This Article is From Aug 19, 2010

North Korean Plane Crashes in China

Shanghai: A North Korean plane crashed in northern China on Tuesday, killing the pilot, the only person on board, according to China's state-run Xinhua News Agency.

Yonhap, the South Korean news agency, citing unnamed intelligence sources, said that the plane appeared to be a Soviet-era MiG-21 jet, a craft used by the North Korean Air Force, and that the pilot might have been trying to defect to Russia but lost course.

Although thousands of North Koreans have fled their repressive home country in the past decade and a half, it is highly unusual for an elite pilot to defect. A North Korean pilot flew his MiG-19 to defect to South Korea in 1983. Another North Korean pilot did the same in 1996. China's official policy is to return North Korean defectors, though in practice it allows many to stay on quietly.

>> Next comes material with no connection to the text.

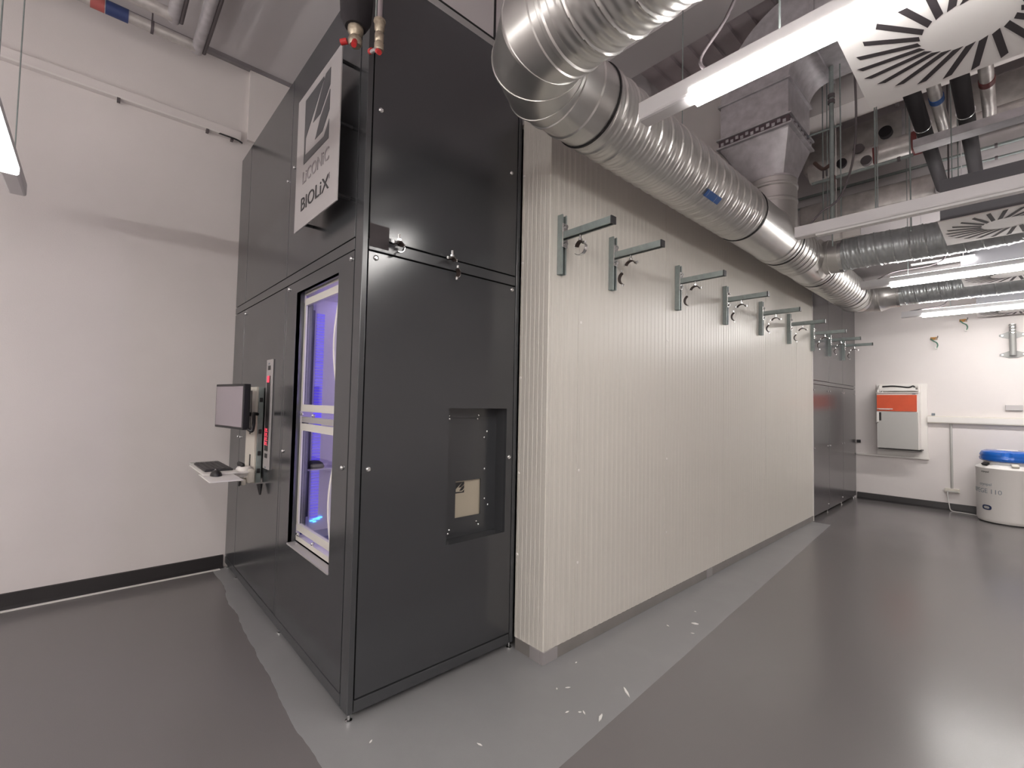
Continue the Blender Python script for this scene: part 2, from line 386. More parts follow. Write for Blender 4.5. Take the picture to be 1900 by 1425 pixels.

Quoting an unidentified South Korean military source, Yonhap said the jet took off from an airfield in Sinuiju, a North Korean town on the far western border with China about 125 miles from the site of the crash. Xinhua said the plane crashed into a house in a rural area of Liaoning Province, which borders North Korea. The Chinese report, which described the crash as an accident, said that no one on the ground was killed or injured.

Cao Yunjuan, a 54-year-old farmer in Fushun County, where the crash occurred, said she saw the plane going down but that she heard no explosion. "Around 3 p.m. yesterday, I saw a small plane going down and soon it disappeared from my view," she said in a telephone interview on Wednesday. "There was no blast, though."

Ms. Cao said that she lived less than a mile from the crash site and that she and other villagers went to see the wreckage before the area was cordoned off by the police. Many saw a North Korean emblem on the plane's tail. Photographs of what appear to be the crash site show a North Korean star on the wreckage.

Xinhua said China was in communication with North Korea about the crash.